Operation Menelaus was followed by a trilogy of linked investigations - codenamed Brookings, Martinez and Ida - in 2020 and 2021.
Others charged as part of Operation Menelaus, however, have had their charges dropped, the Herald earlier revealed.
They included a woman in her 40s who was accused of laundering $6.17m through property, home loans and deposits, bank accounts and luxury vehicles.
And a man and woman in their 30s, each had a single money laundering charge against them withdrawn.
A woman in her 60s was also initially charged with six counts of money laundering and of structuring transactions under the Anti-Money Laundering and Countering Financing of Terrorism Act (AML/CFT).
More than $21m in assets were restrained across the three operations and 28 people were charged with 103 counts of money laundering, structuring to avoid the anti-money laundering reporting requirements, fraud, drugs and firearms.

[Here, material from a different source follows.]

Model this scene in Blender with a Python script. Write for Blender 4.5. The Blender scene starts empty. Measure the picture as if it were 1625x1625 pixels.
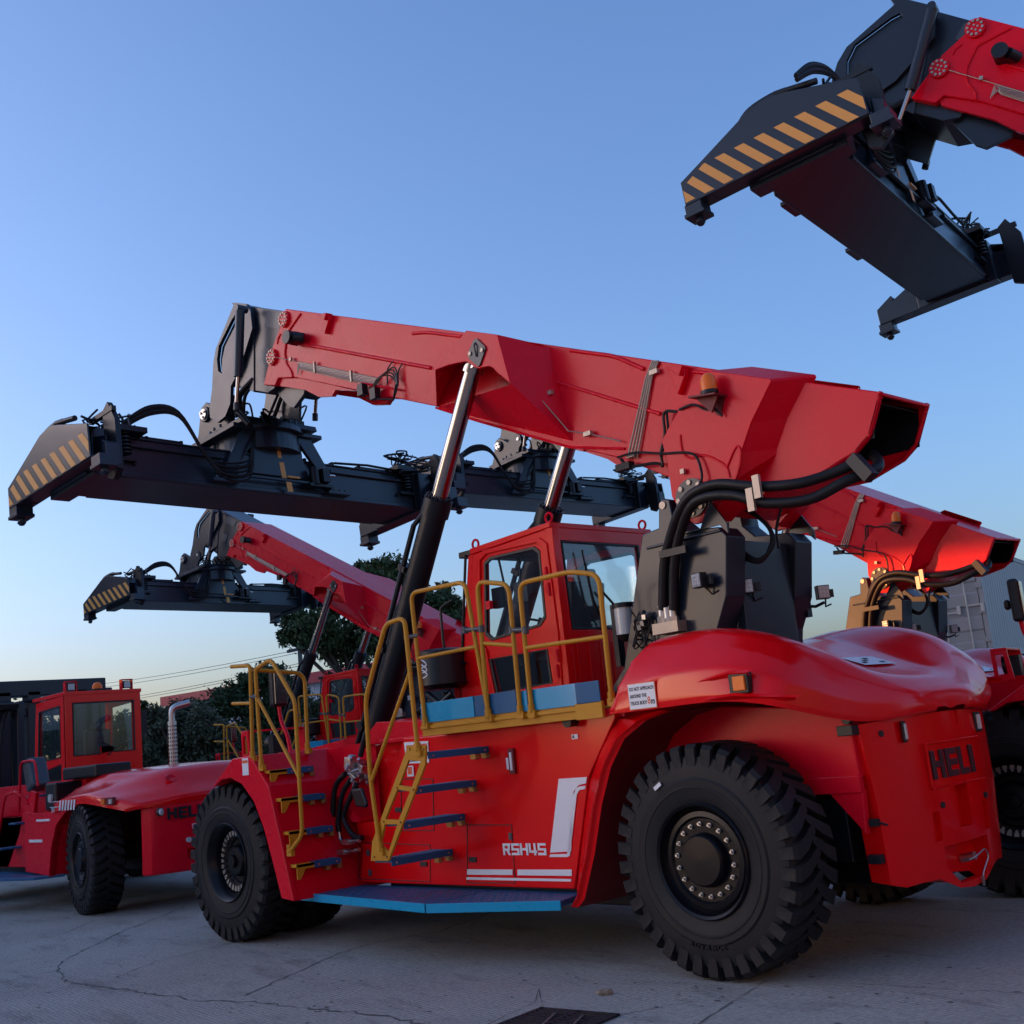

The focus on professional money launderers comes when police are now able to use AI-driven software to analyse millions of suspicious financial transactions reported each year by banks, lawyers, accountants, casinos and real estate agents.
The new technology is a response to criticism in last year's FATF report, which noted relatively few money-laundering investigations in New Zealand were triggered by the police Financial Intelligence Unit (FIU).
"The FIU does not fully exploit the potential of financial intelligence to detect criminal activity by persons not already known to law enforcement," the report concluded, recommending the police buy more sophisticated software to analyse millions of financial transactions reported to them each year.
"This would significantly enhance the FIU's ability to identify new targets and trends."
The same FATF report described the police use of the Criminal Proceeds Recovery Act, where assets belonging to suspected criminals are frozen with court orders, as "impressive" and among the best in the world.
More than $1 billion in alleged criminal wealth has been frozen in New Zealand since the powerful legislation came into effect just over a decade ago.